Perhaps you listened to the recent “This American Life” episode about conditions in the Apple-contractor Foxconn’s factories in Shenzhen. It was voiced by a man named Mike Daisey, who had written a theatre piece called The Agony and the Ecstasy of Steve Jobs, from which the TAL episode was excerpted.
It turns out that most of what Daisey “reported” from China in his piece was at best embellishment and at most fabrication. He misrepresented how many factories he went to. He tells of meeting people poisoned by a solvent that cleans iPads; he didn’t. He says he saw guns at the gates to the factories when there weren’t any.
When Ira Glass and the TAL crew confronted him about this, Daisey gave what is now the rote dodge in these types of situations: “[I]t’s not journalism. It’s theater.”
No one’s spilling many pixels on defending Daisey, and he’s not particularly good at defending himself, so I don’t want to pick on this incident overmuch. But his argument is both familiar and worrisome, and worth discussing. There’s this habit of dividing the world into writers who care about the Truth and those that don’t. I don’t think it’s that simple.
Daisey’s translator tells an interviewer that she knows, of course, that Daisey is a writer, and not a journalist. But, she says, “As a Chinese, I think it’s better if he can tell the American people the truth. I hope people know the real China.”
That critique is kind of devastating in its simplicity. Because the fact is, Daisey the Artist (and his more respected forebears) is indifferent to the “real” China. He’s only doing theater. And who gives a crap about workers in China when there’s Theater to be had, am I right?
I do not think that generic distinctions should have a strong place in this discussion. There are things that most people call theater that stick to the facts (cf. The Laramie Project). There are things that most people call journalism that do not (cf. Up in the Old Hotel). And in any event, it’s thoroughly unsatisfying.
But speaking of genres, I do myself write reported but “literary” nonfiction. All that means is that I want to tell you about the world outside my head. But in order to do that I need to make the world enjoyably readable. And the world has a habit of resisting that. There’s too much of it, and it all goes by so fast. And people lie, and even worse, they forget, and later it can all be terribly hard to untangle.
But the work of untangling is so often worth it that I distrust writers who claim they shouldn’t have to, if they are “only” doing Art.
For many journalists that knowledge gets encoded in their bone marrow, and along the way morphs into self-righteousness. And I know, I know, all that sermonizing about The Truth can be irritating, as though truth were a nation, one and indivisible, with liberty and justice for all.

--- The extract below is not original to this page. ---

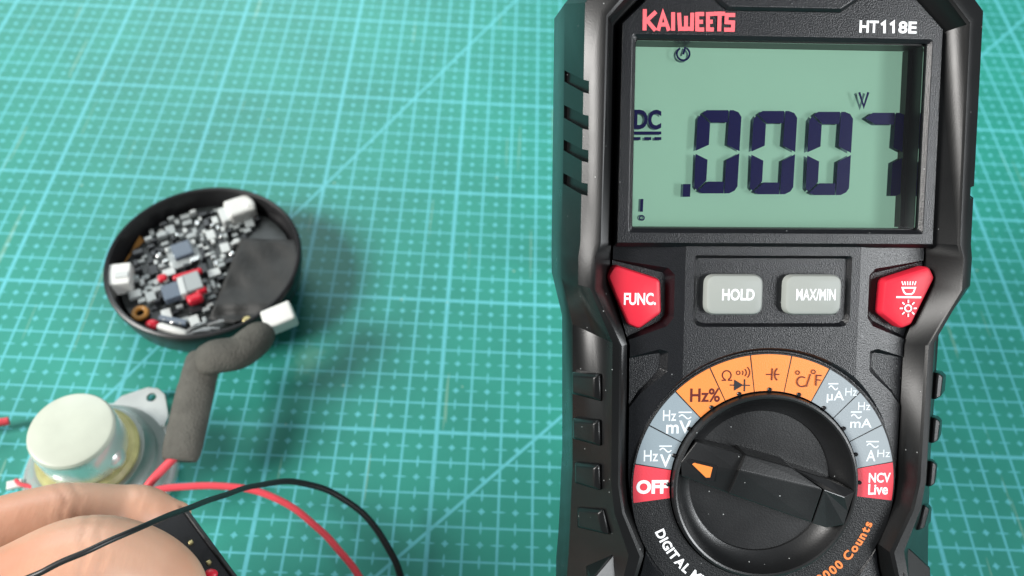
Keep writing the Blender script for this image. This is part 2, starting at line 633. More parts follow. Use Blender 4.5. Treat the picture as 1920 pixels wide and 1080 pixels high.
class Strokes:
    """printed marks laid on a flat face: ribbons and filled polygons; z climbs a hair per stroke"""

    def __init__(self, z):
        self.z, self.mb, self.k = z, MB(), 0

    def _z(self):
        self.k += 1
        return self.z + 0.0009 * self.k

    def line(self, pts, wd, closed=False):
        z = self._z()
        q = ribbon(pts, wd, closed)
        vs_, fs = [], []
        for quad in q:
            k = len(vs_)
            vs_ += [(p.x, p.y, z) for p in quad]
            fs.append([k, k + 1, k + 2, k + 3])
        self.mb.add(vs_, fs)

    def px(self, pts, wd, closed=False):
        self.line([F(u, v, self.z) for u, v in pts], wd * 0.0102, closed)

    def circle(self, u, v, r, wd, a0=0, a1=360):
        n = 24
        full = abs(a1 - a0) >= 360
        pts = [(u + r * math.cos(math.radians(a0 + (a1 - a0) * i / n)), v - r * math.sin(math.radians(a0 + (a1 - a0) * i / n)))
               for i in range(n if full else n + 1)]
        self.px(pts, wd, full)

    def fill(self, pts):
        z = self._z()
        self.mb.flat([F(u, v, self.z) for u, v in pts], z)

    def build(self, name, m, parent):
        return self.mb.build(name, m, parent)


FONT_CACHE = {}


def glyph_mesh(body, bold=0.0):
    cu = bpy.data.curves.new('t', 'FONT')
    cu.body = body
    cu.size = 1.0
    cu.offset = bold
    cu.resolution_u = 4
    o = bpy.data.objects.new('t', cu)
    COL.objects.link(o)
    bpy.context.view_layer.update()
    dg = bpy.context.evaluated_depsgraph_get()
    me = bpy.data.meshes.new_from_object(o.evaluated_get(dg))
    bpy.data.objects.remove(o)
    bpy.data.curves.remove(cu)
    return me


def text_box(body, box, z, m, parent, bold=0.02, name='lettering'):
    """printed word filling a measured rectangle (photo units) on the meter's face at height z"""
    me = glyph_mesh(body, bold)
    xs = [v.co.x for v in me.vertices]; ys = [v.co.y for v in me.vertices]
    x0, x1, y0, y1 = min(xs), max(xs), min(ys), max(ys)
    u0, v0, u1, v1 = box
    c = F((u0 + u1) / 2, (v0 + v1) / 2, z)
    vm, um = (v0 + v1) / 2, (u0 + u1) / 2
    W_ = (F(u1, vm, z) - F(u0, vm, z)).length
    H_ = (F(um, v0, z) - F(um, v1, z)).length
    for v in me.vertices:
        v.co = Vector((c.x + ((v.co.x - x0) / (x1 - x0) - 0.5) * W_, c.y + ((v.co.y - y0) / (y1 - y0) - 0.5) * H_, z)) * S
    me.name = name
    return put(name, me, m, parent)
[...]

Just like the Pledge of Allegiance, for many literary journalists the idea of “Truth” is a country we’re hoping to discover. We’re not quite there. It’s a place we think is worth trudging towards even if we never get there, even if we know on some level it’s just a fantasy. Everyone who writes knows that some tangles can’t be teased out.
My point, I suppose, is that we get closest to Truth when we are self-aware about the mixed results such journeys. When we know where and when our egos get the better of us, let us think we have discovered the truth without working for it. When we know that what we write about other people incurs responsibilities that are inescapable parts of our self conceptions as Writers and Artists.*
In that Sugar column we all love, she quotes Flannery O’Connor: “The first product of self-knowledge is humility.” Sugar says to write what you have to write you have to be humble. You have to get on the ground. And arriving on the scene — whether it’s in China, or Las Vegas, or your dentist’s chair — with an idea of what the Truth is not humble.
And you can’t be on the ground before you shut up, and sit your ass down, and listen, and listen, and listen again for hours, before you write a word.
But maybe that’s just me.
* (It’s the awareness of, and anxiety about, those responsibilities that led me to love Sari Botton’s series here on Conversations with Writers Braver than Me. Though I’ve always wanted to say to her: the fact that you are upfront about your concerns about writing about living people, about hurting them, I think that’s brave in and of itself.)